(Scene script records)
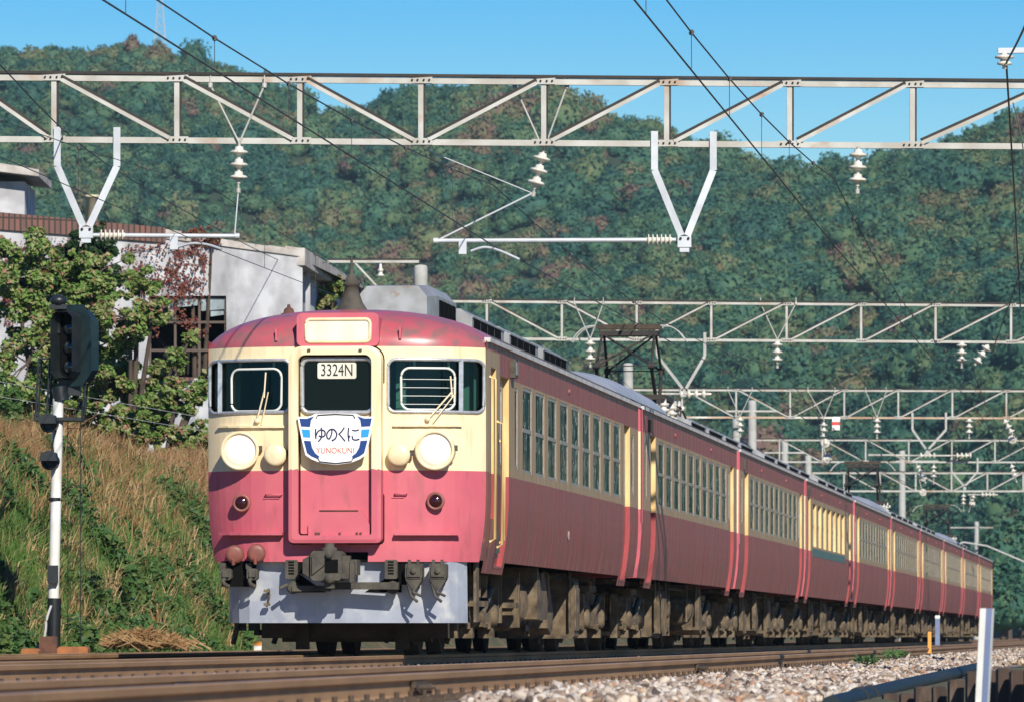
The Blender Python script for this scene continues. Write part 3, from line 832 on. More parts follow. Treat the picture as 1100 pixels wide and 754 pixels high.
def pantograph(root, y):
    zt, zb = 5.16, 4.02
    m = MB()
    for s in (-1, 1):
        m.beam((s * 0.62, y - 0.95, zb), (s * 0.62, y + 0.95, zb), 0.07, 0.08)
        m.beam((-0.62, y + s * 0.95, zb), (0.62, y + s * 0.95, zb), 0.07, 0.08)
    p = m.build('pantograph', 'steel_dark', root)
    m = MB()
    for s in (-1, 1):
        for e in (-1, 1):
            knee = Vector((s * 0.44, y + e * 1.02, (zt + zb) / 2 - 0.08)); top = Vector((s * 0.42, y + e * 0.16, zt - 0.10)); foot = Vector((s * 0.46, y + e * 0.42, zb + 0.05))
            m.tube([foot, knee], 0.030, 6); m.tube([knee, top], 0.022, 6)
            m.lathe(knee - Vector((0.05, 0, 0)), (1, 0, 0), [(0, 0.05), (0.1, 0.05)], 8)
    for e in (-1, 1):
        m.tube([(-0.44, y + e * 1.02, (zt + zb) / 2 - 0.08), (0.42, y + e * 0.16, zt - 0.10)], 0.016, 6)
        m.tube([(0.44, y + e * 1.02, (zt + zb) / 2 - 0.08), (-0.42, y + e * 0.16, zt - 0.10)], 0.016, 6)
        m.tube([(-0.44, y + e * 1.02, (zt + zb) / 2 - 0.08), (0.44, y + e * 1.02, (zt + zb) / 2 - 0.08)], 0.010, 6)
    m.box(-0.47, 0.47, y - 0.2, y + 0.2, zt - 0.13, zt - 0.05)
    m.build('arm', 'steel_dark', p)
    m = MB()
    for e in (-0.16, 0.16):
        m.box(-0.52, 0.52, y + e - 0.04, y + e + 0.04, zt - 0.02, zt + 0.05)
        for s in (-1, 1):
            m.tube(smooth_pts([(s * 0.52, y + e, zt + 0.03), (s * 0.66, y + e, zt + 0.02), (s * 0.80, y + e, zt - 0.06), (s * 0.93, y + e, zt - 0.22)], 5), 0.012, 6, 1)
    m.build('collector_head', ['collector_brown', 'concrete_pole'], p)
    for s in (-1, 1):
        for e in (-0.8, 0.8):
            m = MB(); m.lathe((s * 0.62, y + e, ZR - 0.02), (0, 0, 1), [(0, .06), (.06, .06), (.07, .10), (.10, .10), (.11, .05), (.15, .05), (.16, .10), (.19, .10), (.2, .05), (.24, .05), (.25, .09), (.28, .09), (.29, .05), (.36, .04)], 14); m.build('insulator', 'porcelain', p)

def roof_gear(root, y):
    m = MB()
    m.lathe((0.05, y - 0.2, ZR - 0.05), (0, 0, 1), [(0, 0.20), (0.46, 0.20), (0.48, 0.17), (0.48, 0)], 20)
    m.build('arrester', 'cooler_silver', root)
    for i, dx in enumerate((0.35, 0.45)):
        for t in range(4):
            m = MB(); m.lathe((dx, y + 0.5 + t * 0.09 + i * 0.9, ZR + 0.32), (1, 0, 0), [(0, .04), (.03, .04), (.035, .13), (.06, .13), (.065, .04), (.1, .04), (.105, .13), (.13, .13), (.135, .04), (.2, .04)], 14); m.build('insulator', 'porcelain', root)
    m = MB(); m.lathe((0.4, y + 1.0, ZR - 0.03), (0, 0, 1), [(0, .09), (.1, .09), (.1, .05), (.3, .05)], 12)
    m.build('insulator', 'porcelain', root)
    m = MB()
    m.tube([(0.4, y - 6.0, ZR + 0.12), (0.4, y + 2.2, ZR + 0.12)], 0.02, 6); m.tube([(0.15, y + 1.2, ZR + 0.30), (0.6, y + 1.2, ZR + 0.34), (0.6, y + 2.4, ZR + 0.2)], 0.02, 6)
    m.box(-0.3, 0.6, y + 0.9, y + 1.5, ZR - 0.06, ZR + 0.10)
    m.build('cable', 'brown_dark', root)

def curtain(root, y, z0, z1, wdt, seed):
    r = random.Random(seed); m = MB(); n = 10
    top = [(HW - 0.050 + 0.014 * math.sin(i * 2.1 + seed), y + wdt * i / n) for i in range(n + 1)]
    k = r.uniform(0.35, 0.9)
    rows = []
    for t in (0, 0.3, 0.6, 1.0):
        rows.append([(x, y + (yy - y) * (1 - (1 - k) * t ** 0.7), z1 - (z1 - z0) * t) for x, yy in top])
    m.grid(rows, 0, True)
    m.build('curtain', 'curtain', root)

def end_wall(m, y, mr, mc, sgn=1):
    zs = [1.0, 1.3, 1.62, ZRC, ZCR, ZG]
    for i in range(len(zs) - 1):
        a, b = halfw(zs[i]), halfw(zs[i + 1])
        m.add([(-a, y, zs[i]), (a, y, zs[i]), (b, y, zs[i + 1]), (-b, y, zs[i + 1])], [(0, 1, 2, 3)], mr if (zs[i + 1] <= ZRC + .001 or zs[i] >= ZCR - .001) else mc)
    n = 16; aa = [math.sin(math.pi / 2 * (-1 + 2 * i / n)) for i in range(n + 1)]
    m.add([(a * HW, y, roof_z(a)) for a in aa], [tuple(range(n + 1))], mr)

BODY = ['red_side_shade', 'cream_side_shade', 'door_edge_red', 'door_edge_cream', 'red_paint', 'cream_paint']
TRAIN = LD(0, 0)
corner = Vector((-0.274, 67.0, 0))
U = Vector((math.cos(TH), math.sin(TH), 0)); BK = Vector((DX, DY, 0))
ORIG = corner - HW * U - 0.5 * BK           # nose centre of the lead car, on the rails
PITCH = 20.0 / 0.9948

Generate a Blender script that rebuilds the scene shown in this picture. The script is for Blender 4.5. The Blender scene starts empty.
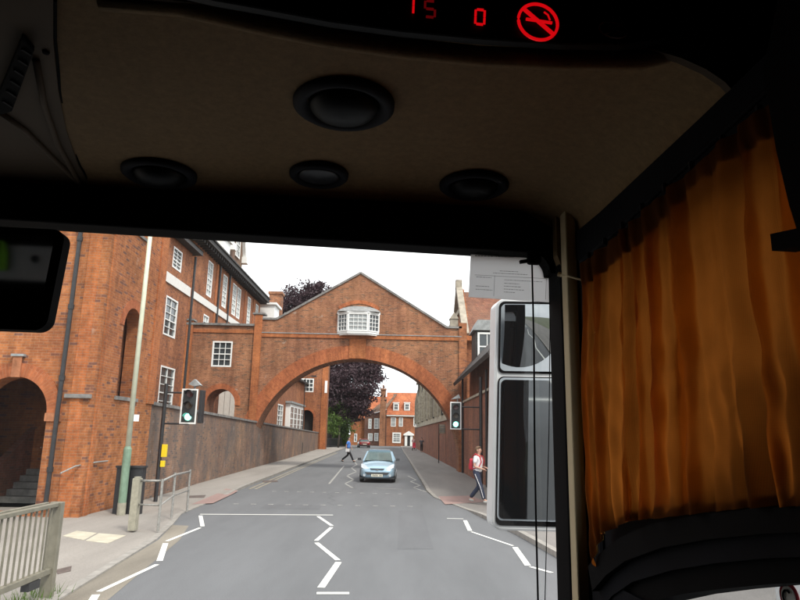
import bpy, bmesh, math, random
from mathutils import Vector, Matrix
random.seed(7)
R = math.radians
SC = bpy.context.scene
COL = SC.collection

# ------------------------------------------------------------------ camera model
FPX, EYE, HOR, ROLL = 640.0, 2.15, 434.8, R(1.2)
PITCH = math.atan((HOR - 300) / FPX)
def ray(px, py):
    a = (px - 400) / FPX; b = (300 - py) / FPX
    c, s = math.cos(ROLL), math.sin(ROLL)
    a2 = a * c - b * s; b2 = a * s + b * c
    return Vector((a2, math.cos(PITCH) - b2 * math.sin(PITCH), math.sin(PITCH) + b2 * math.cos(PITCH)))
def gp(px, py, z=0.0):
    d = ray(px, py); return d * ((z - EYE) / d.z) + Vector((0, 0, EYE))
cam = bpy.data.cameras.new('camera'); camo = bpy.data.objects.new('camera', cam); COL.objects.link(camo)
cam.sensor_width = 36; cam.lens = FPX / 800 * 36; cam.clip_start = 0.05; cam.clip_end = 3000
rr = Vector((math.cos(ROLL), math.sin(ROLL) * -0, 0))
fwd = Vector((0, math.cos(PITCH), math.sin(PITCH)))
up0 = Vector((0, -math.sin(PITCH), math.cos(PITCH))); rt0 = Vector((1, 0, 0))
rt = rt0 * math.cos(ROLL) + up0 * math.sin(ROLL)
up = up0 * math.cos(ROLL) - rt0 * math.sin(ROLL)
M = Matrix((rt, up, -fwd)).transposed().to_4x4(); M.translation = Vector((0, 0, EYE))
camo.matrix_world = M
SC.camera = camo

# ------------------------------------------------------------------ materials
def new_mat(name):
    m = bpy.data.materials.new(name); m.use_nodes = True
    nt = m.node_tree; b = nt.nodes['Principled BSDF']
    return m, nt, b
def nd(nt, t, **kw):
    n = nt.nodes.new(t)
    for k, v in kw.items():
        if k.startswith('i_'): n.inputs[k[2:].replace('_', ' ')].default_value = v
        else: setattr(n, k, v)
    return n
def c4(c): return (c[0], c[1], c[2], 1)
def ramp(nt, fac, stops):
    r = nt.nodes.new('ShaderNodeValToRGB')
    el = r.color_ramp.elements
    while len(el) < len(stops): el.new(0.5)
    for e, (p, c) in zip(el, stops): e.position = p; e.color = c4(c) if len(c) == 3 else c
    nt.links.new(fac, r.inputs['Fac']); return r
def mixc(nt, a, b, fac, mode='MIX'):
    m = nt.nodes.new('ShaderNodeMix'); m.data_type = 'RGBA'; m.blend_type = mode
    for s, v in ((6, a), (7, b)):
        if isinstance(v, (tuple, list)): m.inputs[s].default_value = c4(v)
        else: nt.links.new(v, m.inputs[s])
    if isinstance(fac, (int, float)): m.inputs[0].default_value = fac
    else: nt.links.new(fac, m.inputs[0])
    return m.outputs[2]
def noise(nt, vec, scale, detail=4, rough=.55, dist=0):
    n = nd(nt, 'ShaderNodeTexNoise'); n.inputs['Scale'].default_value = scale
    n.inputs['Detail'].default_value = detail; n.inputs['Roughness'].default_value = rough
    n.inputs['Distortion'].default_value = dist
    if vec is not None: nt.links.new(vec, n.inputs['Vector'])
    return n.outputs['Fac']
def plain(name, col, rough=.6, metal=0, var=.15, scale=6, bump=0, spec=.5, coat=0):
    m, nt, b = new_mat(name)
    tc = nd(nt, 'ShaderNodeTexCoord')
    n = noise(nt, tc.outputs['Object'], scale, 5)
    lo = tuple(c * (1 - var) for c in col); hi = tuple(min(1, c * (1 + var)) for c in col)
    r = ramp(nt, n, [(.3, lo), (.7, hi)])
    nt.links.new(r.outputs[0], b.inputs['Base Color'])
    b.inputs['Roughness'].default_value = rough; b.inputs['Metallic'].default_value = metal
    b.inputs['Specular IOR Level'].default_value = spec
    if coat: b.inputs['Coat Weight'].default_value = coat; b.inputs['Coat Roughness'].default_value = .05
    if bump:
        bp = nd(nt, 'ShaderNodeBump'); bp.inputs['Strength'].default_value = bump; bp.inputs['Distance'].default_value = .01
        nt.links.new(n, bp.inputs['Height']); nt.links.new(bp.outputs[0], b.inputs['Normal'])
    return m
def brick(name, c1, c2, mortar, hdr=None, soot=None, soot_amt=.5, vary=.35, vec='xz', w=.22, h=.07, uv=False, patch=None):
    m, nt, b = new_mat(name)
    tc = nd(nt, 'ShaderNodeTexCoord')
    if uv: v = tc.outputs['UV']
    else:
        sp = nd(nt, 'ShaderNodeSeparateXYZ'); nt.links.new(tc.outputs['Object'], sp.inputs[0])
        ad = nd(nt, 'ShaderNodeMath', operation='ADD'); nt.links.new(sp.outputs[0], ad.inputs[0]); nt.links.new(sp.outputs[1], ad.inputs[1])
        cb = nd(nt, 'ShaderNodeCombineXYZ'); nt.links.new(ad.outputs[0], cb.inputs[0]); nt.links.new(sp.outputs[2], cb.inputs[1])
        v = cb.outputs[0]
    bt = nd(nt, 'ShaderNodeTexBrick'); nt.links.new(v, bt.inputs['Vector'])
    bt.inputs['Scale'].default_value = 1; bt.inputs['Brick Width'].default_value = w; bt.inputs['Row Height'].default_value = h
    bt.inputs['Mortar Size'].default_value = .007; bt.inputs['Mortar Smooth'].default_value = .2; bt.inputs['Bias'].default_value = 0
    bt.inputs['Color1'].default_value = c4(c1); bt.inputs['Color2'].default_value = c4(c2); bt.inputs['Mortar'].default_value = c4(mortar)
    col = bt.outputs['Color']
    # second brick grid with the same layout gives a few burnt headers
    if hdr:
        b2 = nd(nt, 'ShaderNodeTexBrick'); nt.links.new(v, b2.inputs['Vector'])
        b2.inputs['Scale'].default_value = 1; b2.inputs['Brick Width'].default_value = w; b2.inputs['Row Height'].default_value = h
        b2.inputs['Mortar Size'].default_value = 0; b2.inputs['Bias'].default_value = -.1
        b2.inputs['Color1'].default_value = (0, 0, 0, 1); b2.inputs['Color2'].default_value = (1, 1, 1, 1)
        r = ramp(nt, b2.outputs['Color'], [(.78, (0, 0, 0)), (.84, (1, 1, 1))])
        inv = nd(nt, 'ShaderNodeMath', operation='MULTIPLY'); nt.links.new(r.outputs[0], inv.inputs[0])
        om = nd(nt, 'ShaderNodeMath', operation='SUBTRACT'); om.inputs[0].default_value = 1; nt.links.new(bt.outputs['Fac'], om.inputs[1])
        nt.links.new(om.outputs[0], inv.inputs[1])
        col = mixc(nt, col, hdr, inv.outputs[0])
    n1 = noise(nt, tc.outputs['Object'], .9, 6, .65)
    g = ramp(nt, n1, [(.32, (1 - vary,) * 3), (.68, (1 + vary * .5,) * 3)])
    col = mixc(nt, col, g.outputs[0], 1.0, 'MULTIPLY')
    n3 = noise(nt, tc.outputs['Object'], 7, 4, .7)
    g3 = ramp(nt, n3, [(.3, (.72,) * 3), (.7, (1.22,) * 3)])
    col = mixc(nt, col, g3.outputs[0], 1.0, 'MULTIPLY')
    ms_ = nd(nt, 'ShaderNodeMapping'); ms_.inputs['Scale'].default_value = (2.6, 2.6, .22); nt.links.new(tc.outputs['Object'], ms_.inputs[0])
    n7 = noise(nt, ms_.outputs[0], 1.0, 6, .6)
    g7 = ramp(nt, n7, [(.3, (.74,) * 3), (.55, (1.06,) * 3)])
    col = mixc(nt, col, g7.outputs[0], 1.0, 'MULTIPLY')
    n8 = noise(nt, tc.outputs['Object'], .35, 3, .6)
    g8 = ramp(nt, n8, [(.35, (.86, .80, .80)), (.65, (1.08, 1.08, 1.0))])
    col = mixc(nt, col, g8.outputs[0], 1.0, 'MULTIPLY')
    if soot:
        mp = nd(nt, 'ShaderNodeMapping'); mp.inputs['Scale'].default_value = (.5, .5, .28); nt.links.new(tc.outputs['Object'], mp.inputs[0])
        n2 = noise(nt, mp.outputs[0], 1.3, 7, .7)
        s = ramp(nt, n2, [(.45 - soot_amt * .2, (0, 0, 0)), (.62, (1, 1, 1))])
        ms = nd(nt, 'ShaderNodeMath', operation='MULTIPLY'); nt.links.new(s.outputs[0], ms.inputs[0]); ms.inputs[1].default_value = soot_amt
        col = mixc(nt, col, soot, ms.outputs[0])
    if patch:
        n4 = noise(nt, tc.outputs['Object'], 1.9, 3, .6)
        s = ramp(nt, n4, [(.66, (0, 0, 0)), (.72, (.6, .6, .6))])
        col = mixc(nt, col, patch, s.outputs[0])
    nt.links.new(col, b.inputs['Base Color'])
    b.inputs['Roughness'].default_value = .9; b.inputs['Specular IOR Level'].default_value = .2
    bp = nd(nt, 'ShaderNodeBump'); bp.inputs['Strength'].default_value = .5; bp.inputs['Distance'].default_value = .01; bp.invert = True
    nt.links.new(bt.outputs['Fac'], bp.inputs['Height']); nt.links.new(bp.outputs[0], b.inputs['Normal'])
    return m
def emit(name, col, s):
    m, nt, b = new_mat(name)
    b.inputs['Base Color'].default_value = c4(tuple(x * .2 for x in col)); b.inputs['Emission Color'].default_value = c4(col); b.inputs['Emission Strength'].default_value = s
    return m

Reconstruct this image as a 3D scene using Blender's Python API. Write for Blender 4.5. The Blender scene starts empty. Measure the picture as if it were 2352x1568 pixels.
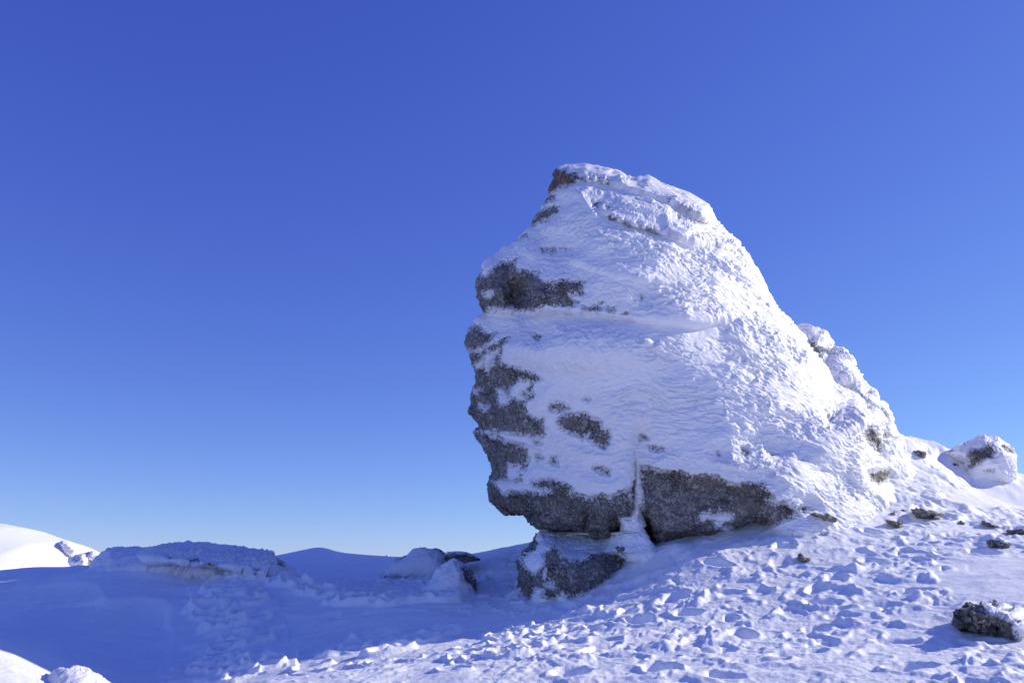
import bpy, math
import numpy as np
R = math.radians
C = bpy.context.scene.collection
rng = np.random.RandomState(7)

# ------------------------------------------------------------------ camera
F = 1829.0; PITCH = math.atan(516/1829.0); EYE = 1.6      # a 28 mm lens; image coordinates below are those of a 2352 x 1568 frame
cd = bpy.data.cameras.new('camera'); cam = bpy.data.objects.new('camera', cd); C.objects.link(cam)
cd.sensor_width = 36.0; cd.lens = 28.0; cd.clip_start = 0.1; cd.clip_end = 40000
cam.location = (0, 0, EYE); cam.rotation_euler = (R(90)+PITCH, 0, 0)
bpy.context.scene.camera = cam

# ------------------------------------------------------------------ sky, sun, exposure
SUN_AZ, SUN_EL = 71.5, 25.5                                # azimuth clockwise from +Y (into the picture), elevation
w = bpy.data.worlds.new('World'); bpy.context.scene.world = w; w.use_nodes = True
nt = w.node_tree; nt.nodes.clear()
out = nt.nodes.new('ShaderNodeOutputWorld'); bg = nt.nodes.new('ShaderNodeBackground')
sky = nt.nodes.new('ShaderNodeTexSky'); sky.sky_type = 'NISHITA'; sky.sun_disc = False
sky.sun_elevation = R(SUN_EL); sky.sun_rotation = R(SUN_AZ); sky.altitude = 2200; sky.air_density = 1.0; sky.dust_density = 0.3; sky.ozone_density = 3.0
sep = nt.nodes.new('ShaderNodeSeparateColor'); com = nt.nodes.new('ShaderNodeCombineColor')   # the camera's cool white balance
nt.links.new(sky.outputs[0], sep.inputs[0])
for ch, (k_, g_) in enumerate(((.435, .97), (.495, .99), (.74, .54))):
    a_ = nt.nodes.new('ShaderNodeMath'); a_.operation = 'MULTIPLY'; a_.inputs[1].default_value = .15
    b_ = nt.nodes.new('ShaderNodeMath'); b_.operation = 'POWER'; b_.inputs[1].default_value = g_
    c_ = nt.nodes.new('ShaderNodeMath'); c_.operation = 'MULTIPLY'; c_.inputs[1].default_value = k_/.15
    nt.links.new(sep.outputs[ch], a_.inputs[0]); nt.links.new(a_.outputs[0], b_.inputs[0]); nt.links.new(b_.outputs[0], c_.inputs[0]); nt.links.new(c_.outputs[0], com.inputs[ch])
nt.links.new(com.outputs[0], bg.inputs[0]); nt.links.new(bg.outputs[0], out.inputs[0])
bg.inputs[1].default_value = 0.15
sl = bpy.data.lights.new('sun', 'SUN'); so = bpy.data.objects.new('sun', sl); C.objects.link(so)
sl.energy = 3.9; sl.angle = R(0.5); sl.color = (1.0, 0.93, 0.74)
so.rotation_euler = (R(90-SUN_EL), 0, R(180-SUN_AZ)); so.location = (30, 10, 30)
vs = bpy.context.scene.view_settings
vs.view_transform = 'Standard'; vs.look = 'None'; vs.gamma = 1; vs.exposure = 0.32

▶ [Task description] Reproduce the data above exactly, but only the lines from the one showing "Generate a Blender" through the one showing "COL = SC.collection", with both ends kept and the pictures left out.

▶ [Exercise output]
Generate a Blender script that rebuilds the scene shown in this picture. The script is for Blender 4.5. The Blender scene starts empty.
import bpy, bmesh, math, random
from mathutils import Vector, Matrix
random.seed(7)
R = math.radians
SC = bpy.context.scene
COL = SC.collection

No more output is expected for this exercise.